Sunday, September 1, 2013

No such thing as bad publicity...

So, a couple of days ago, I blogged about a TBM "friend" who chastised me for expressing interest in seeing the Book of Mormon Musical.  I've been thinking a lot about that incident.  After I posted a rebuttal to my "friend", telling him I knew of a person who had joined the church after seeing that show, he wrote this:

You are right you can never assume that everyone will view anything the same....However I find it a strech to say that most Mormons are happy for the added attention to the Church. There have been many more positive situations that have brought attention to the Church...

To which I responded:

I didn't say most; I said "a lot". And it seems to me that the church is encouraging people who have seen the show to investigate further. This statement pretty much says, "You've seen the show. Now come read the book that inspired it." I have seen evidence that some people have done that.
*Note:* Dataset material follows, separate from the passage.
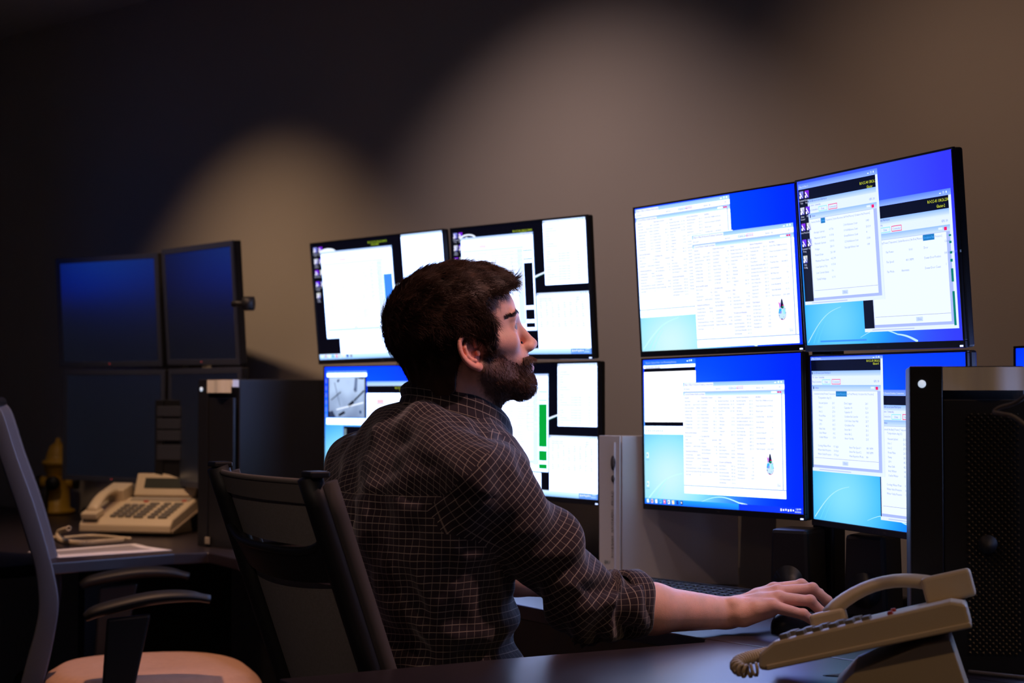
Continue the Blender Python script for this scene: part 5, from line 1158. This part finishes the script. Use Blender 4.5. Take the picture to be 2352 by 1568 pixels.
hair = link('hair', npmesh('hair', h2w(xp) - MO, xq), m_hair, man)
def strands(name, P, N, D, length, rad, lift, mt, parent, seg=4, curl=.25, rnd=.25, droop=0.):
    n = len(P); rs = np.random.RandomState(11); D = D + rs.normal(0, rnd, D.shape); D -= (D * N).sum(1)[:, None] * N; D /= np.linalg.norm(D, axis=1)[:, None] + 1e-9
    Ls = length * (.6 + .6 * rs.rand(n)); B = np.cross(N, D); cv = rs.normal(0, curl, n)
    V = np.zeros((n, seg + 1, 3, 3)); cur = P.copy()
    for s_ in range(seg + 1):
        t = s_ / seg; r = rad * (1 - .85 * t ** 1.5)
        dirn = D * math.cos(0) + N * (lift * (1 - 1.3 * t)) + B * (cv * t)[:, None] + np.array([0, 0, -droop * t]); dirn /= np.linalg.norm(dirn, axis=1)[:, None]
        for k, an in enumerate((0, 2.09, 4.19)): V[:, s_, k] = cur + (N * math.cos(an) + B * math.sin(an)) * r
        cur = cur + dirn * (Ls / seg)[:, None]
    idx = np.arange(n)[:, None, None] * (seg + 1) * 3; Q = []
    for s_ in range(seg):
        for k in range(3): a = s_ * 3 + k; b = s_ * 3 + (k + 1) % 3; Q.append(np.stack([a + idx[:, 0, 0], b + idx[:, 0, 0], b + 3 + idx[:, 0, 0], a + 3 + idx[:, 0, 0]], 1))
    return link(name, npmesh(name, h2w(V.reshape(-1, 3)) - MO, np.concatenate(Q)), mt, parent)
rs = np.random.RandomState(5)
xn = normals(xp, xq); ok = (polydist(xp[:, 0], xp[:, 2], HAIR) < .004)
sel = rs.choice(np.where(ok)[0], 36000, replace=True); P_ = xp[sel] - xn[sel] * .003; N_ = xn[sel]
Dd = np.stack([.55 + .5 * np.clip((P_[:, 2] - .03) / .08, -1, 1), -.25 + .0 * P_[:, 0], -.75 + 1.0 * np.clip((P_[:, 2] - .02) / .09, -1, 1)], 1)
Dd[:, 0] = np.where(P_[:, 2] < .03, .10, Dd[:, 0]); Dd[:, 2] = np.where(P_[:, 2] < .03, -1, Dd[:, 2])
lk = .7 * vnoise(P_, 38, 4.); Dd[:, 1] += lk * 1.6; Dd[:, 2] += .8 * vnoise(P_, 30, 8.)
strands('hair_locks', P_, N_, Dd, .027 * np.clip((P_[:, 2] + .10) / .10, .30, 1), .00045, .36, m_hair, hair, rnd=.30, curl=.5)
# fringe tuft
hn = normals(hp_, hq_)
# beard and brows
cand = np.where((db < .001) & (~lipm) & (hp_[:, 0] > .02) & ((hp_[:, 2] < -.085) | (hp_[:, 0] > .070)))[0]; sel = rs.choice(cand, 3600)
D_ = np.stack([.45 + 0 * sel, np.sign(hp_[sel, 1]) * .0, -.9 + 0 * sel], 1)
P0 = hp_[sel]; ln = .013
beard = strands('beard', P0 - hn[sel] * .001, hn[sel], D_, .0120, .00036, .6, m_beard, man, rnd=.25, droop=.1)
cand = np.where((db < -.001) & (~lipm) & (hp_[:, 0] <= .09) & (hp_[:, 2] > -.13))[0]; sel = rs.choice(cand, 5200)
strands('cheek_stubble', hp_[sel] - hn[sel] * .0005, hn[sel], np.stack([.35 + 0 * sel, 0 * sel, -1. + 0 * sel], 1), .0060, .00026, .30, m_beard, beard, seg=2, rnd=.3)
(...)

A friend wrote: For the love of J.H.C. himself, what is wrong with poking fun at religion, your own or others?! There is humor in EVERYTHING! As a Baptist, there's a lot of quirkiness to draw on. The Baptist humor well's not a deep as Catholics & Jews have to draw on. I kind of feel bad for Episcopalians & Presbyterians. Those faiths are so dull, there's not much TO make fun of.

To which my TBM "friend" said: calling this play...poking fun...was a understatement.....there is humor in many things...does not make it right though....I would never support something that goes out of its way to attack another religion..... however respect is a missing value in our current culture.. just my opinion though

The Church of Jesus Christ of Latter-day Saints has issued an official statement on the Book of Mormon Musical.  Click the above link to read it.  What I took from the official statement is that they encourage people to read the book.  It turns out that some people have.  Indeed, Deseret News ran an article about a woman named Liza Morong, who saw the show and then decided to engage the missionaries on  They impressed her so much that she joined the church.

Deseret News also ran an article about missionaries based in New York City who handed out BOMs after the show was over.  They actually gave away 40 BOMs, which they probably would have had trouble unloading if they had just gone door to door.  I don't know if that meant anyone else joined the church after seeing the show, but it did give them more publicity.  People are talking about the church and that's probably not a bad thing.

My feeling is that my "friend" has never seen the show and has only heard about it from his leaders.  Having not seen the show, he's not in the best position to determine whether or not it's worth seeing.  His statement is made out of fear that I'll somehow get the "wrong idea" about his church... or that I'll somehow end up confused because, as a non-member, I can't possibly understand something so "holy".  He probably doesn't know my husband is an exMormon and that I actually have a very informed opinion about the church.  My information comes from members, non-members, and ex-members.  I've done a lot of reading, but I've also talked to people.  I am not confused.

Moreover, I don't think adults should be telling other adults what forms of media are "appropriate".  Certainly not if they have any respect for them.  I am a competent grown up.  I can determine what's trash and what's not.  I can and do form my own opinions.  Something that offends you may not be offensive to me... which brings to mind a favorite song of days past...

This song may be very offensive to Mormons... or anyone else who doesn't like profanity.  I whole-heartedly agree with the anti-censorship message, though.

This is America.  People have the right to express themselves.  We can't engage in censorship just because some people get offended.  Publicly scolding someone for wanting to see a musical you think is "offensive" is a form of attempted censorship.  You are using peer pressure to influence me and others who might care about your feelings.  Luckily for me, I have a mind of my own and tend to take a dim view of people who think I lack the ability to choose my own entertainment.

And again, there is no such thing as "bad publicity".  I'm guessing that a lot of people who choose to see the Book of Mormon Musical may already have an idea of how they feel about the church.  Some peoples' minds will change, either for or against the LDS church.  But it's best to let competent adults decide for themselves how they feel.  Oh, and by the way, The Book of Mormon Musical is a musical, not a play.



  1. My dad was telling me about how his faher was almost sued because he caved in to pressure from his stake president in his early years of local leadership in the church (70's) to sign some document saying that he had seen a particular movie and that it was smut and shouldn't be shown in the local theatre, The stake president coerced several others to sign the same statement. Being good Mormons, of course they hadn't seen the movie, but they signed because a bishop, counselor in the bishopric, or stake high council member is supposed to do what the stake president said. They settled out of court for a fairly small amount just so the theatre owner culd make a point. The church didn't pay the amount. The individual signers did, and the stake pres someohow weaseled his way out of paying any of the settleent.

  2. Sheesh. I hate it when groups try to impose their standards on everybody else.